Quote, with no changes, the lines that run from the top of the material to the line with "SG = 1 if testN[0, 0, 2]", both included.
begin
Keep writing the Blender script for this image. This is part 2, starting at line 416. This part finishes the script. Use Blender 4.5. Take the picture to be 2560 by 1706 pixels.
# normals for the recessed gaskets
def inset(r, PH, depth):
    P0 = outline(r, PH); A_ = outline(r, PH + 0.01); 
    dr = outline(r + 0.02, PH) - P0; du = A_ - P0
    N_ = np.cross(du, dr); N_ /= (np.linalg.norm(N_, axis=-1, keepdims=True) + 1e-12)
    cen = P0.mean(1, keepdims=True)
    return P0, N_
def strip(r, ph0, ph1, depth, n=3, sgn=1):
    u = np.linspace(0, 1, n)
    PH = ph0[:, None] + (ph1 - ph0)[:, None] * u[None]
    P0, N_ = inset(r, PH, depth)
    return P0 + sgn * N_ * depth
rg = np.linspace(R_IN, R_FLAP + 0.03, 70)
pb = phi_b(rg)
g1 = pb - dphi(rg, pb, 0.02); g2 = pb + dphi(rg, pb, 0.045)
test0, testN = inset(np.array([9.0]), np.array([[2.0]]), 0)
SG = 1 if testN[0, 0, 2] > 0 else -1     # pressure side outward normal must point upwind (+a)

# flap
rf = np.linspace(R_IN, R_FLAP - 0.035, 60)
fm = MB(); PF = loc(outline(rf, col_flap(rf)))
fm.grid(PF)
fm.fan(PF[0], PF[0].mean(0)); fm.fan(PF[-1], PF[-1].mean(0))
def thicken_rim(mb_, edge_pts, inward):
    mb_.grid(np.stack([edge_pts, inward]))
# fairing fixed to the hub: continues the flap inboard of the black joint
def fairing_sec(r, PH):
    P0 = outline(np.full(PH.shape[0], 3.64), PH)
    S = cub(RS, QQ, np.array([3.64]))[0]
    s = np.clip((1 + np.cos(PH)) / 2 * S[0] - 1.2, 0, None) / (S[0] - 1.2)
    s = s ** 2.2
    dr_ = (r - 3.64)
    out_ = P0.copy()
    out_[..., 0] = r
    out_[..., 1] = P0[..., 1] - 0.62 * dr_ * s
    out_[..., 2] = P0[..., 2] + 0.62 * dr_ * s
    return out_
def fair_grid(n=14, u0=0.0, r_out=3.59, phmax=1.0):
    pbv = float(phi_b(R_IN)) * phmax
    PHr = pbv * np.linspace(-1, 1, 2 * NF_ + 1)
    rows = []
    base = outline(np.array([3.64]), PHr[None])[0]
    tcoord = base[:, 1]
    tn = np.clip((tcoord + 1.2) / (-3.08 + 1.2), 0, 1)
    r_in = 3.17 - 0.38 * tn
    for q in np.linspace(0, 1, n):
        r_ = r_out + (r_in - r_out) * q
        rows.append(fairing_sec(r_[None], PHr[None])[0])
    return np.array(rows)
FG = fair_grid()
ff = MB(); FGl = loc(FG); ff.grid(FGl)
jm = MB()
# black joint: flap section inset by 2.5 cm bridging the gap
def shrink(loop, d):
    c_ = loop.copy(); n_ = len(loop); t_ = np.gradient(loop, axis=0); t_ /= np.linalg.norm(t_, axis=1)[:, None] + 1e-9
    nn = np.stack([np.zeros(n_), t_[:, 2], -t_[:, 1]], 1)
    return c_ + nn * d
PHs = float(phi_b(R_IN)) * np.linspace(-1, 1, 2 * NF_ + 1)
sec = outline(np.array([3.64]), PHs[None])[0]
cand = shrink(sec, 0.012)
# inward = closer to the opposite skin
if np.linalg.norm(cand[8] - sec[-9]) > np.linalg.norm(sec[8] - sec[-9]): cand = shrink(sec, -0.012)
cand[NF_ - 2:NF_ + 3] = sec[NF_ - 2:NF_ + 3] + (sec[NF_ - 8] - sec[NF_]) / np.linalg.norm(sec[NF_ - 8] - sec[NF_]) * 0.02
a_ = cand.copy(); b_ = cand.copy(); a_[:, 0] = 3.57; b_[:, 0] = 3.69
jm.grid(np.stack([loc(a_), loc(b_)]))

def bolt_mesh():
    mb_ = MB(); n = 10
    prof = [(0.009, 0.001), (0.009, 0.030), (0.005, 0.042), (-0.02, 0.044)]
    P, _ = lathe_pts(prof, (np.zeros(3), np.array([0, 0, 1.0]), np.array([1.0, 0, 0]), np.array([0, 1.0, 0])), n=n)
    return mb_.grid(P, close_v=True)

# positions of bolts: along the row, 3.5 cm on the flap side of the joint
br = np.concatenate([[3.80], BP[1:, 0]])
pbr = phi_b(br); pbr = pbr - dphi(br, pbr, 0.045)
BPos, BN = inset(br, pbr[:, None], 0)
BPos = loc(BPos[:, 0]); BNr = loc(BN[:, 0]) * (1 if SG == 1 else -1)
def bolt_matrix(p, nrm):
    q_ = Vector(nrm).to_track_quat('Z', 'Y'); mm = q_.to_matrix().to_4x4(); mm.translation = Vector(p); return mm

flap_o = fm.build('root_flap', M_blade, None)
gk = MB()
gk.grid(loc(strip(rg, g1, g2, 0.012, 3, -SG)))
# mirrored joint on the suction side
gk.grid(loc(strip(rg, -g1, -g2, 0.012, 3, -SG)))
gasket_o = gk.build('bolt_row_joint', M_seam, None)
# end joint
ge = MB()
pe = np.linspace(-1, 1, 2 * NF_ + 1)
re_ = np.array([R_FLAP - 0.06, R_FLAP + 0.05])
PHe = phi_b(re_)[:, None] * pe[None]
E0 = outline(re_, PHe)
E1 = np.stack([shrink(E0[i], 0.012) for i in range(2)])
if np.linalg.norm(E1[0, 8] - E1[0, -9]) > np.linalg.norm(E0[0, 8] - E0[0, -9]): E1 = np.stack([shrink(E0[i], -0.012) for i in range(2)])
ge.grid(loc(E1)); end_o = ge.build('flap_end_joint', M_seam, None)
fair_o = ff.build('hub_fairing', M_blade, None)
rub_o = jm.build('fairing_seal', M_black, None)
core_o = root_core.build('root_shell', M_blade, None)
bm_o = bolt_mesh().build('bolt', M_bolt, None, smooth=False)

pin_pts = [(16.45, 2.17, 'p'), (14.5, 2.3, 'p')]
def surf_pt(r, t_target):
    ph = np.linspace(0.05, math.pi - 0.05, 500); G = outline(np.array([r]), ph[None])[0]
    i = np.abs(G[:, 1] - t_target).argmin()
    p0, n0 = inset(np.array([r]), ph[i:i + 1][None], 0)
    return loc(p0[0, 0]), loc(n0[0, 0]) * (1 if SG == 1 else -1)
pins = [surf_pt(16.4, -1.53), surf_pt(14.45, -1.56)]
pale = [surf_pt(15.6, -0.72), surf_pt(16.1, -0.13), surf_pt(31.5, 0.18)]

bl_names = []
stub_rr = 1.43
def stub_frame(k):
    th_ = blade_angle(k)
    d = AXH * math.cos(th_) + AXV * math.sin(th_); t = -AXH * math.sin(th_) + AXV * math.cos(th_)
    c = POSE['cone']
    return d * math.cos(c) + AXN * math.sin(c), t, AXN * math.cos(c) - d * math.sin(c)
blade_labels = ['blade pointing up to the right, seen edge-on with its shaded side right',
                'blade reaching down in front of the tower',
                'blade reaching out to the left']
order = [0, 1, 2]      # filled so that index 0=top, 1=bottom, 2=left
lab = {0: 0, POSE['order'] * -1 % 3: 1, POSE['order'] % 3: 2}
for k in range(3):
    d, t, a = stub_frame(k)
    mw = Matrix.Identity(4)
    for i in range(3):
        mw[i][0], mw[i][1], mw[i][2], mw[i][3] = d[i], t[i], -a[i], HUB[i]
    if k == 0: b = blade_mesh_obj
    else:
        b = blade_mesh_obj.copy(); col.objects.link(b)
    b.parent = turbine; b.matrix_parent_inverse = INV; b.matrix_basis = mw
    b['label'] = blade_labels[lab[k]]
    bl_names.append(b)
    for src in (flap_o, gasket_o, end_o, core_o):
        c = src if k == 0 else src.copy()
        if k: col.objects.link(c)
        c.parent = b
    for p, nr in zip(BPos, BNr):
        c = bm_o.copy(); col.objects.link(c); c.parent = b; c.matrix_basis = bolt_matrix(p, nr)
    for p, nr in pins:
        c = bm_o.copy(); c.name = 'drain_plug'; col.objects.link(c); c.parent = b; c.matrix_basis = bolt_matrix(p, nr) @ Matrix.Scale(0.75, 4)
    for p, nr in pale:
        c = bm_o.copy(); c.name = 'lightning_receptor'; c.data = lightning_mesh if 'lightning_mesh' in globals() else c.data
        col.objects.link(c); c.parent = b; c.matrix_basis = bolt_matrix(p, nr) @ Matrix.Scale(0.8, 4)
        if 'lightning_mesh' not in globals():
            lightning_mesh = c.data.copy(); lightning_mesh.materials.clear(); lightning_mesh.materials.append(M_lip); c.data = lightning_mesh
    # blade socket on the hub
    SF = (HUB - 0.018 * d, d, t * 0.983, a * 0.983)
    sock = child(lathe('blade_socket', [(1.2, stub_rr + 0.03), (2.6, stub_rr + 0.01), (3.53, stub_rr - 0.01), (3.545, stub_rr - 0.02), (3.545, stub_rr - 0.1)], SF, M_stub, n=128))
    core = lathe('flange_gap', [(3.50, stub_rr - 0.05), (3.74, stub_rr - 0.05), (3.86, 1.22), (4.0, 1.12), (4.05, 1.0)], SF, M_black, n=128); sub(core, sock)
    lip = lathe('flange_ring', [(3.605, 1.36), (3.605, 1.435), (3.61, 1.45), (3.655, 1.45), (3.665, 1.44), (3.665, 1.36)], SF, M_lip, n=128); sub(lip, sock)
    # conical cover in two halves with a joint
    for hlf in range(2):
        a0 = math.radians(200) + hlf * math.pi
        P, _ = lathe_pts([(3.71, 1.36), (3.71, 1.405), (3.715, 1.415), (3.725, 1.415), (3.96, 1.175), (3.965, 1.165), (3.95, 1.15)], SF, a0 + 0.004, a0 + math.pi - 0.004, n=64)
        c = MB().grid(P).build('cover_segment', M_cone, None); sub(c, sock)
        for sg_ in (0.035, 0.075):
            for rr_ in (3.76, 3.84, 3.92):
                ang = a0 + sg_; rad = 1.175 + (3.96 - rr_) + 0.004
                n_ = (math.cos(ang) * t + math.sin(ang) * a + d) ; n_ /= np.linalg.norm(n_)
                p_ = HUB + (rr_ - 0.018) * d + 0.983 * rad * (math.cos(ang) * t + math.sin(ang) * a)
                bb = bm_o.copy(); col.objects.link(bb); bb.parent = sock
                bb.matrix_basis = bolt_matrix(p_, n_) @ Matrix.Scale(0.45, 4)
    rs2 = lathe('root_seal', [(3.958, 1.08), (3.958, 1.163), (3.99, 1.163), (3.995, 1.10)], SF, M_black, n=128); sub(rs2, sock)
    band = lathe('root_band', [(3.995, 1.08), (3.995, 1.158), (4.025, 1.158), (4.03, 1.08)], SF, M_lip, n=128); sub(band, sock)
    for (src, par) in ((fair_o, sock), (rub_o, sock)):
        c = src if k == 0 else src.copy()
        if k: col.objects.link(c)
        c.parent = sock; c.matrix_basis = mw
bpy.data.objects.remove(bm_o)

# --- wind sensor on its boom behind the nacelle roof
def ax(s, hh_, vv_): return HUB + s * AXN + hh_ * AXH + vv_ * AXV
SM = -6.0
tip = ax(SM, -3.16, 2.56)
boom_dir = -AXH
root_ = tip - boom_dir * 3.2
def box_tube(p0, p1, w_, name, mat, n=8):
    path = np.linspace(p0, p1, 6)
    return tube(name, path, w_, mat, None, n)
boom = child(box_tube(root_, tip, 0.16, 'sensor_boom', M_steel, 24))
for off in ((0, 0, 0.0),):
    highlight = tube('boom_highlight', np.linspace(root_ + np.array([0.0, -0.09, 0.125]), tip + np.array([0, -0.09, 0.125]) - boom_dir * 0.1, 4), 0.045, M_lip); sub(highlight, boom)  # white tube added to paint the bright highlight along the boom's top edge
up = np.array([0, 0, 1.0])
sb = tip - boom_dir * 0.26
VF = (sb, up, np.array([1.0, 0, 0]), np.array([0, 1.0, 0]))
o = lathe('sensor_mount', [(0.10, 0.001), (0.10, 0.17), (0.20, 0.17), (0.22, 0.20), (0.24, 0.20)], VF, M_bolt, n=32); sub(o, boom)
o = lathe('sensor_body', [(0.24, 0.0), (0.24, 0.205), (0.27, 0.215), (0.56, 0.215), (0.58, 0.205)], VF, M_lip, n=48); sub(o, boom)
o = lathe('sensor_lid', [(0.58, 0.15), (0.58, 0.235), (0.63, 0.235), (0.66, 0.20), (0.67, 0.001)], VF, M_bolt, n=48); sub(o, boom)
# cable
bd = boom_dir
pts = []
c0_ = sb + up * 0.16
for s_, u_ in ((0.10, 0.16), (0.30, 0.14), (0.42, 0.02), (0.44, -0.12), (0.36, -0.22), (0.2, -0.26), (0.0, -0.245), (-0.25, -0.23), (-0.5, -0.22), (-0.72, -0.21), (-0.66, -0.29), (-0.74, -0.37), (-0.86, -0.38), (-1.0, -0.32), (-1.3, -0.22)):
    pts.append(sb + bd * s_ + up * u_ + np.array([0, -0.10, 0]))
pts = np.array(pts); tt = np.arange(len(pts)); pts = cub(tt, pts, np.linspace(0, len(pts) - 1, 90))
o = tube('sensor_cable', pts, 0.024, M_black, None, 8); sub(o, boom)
end
In response:
Keep writing the Blender script for this image. This is part 2, starting at line 416. This part finishes the script. Use Blender 4.5. Take the picture to be 2560 by 1706 pixels.
# normals for the recessed gaskets
def inset(r, PH, depth):
    P0 = outline(r, PH); A_ = outline(r, PH + 0.01); 
    dr = outline(r + 0.02, PH) - P0; du = A_ - P0
    N_ = np.cross(du, dr); N_ /= (np.linalg.norm(N_, axis=-1, keepdims=True) + 1e-12)
    cen = P0.mean(1, keepdims=True)
    return P0, N_
def strip(r, ph0, ph1, depth, n=3, sgn=1):
    u = np.linspace(0, 1, n)
    PH = ph0[:, None] + (ph1 - ph0)[:, None] * u[None]
    P0, N_ = inset(r, PH, depth)
    return P0 + sgn * N_ * depth
rg = np.linspace(R_IN, R_FLAP + 0.03, 70)
pb = phi_b(rg)
g1 = pb - dphi(rg, pb, 0.02); g2 = pb + dphi(rg, pb, 0.045)
test0, testN = inset(np.array([9.0]), np.array([[2.0]]), 0)
SG = 1 if testN[0, 0, 2] > 0 else -1     # pressure side outward normal must point upwind (+a)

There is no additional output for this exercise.